The idea of meeting Andy's family fills me with a powerful dread; my ex, Dan, came from similar background and his mother absolutely HATED me and let me know exactly how inferior I was to her son every time she saw me. I get the impression Andy's family is wonderfully warm and lovely so I'm not sure why I'm wrapped up in this right now, especially since it's highly unlikely it'll ever happen that I meet them. And then there's the idea of Andy meeting my family; it makes me feel like it would be like stepping into an episode of Roseanne for him, which also fills me with dread. My family has done increasingly well financially over the last ten years, but I'm sure they're still eating Velveeta. We do have butter now at holidays, though.
The dream I started to speak of, well my intent was to simply describe how there was a taco bar on the lawn in it. And that one of the girls I used to date was there, and when I undressed her, her breasts were impossibly long, flat, pointy pancakes that tasted like sweat. I had to apply some decorum to the situation and not gag.
Because really, I came here to write about another dream. Which now seems less important.
Suffice to say I was a man wearing an oil cloth duster and I had a collection of various sizes of crucifixes under this coat, one of which was a silver-plated filigree shotgun that I'd "rented" and showed up to a college lecture with it in tow. There was murder on my mind. But I was a little dorky. Probably wasn't gonna murder nobody.
(post-posting editorial note: obvious as all get out, but everything in the crucifix and gun dream is an item of protection. I'm a man--strong, theoretically impervious; I'm dressed basically as a cowboy; I'm covered in crucifixes, and I have a fucking GUN that's a crucifix too. I know Andy was in this dream, I can't remember where or why. It wasn't him I was aiming to kill. I knew I wasn't going to kill anyone.)
I miss you Andy. I think you're in a place now which means we can never return to the place that was ours.

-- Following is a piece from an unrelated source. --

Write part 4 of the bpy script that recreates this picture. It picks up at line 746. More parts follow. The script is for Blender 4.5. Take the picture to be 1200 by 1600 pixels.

I feel like I must keep writing as there is so much I want to say to Andy. About my day. About observations. About life. About the food I ate. About how loving Gaia's been lately, even asking for belly kisses when I get home, her little black furry body writhing about on my bed simply desperate for belly kisses from mommmy. As I wrote that, she lept on my lap, and oh, how she looks at me with pure love.
I miss lighthearted Andy, who even though since day one he's freaked out about the intensity of what's gone on between us, was full of adoration and certainty that I was to be his lady. "I want to spend as much time with you as possible." "I want you all to myself."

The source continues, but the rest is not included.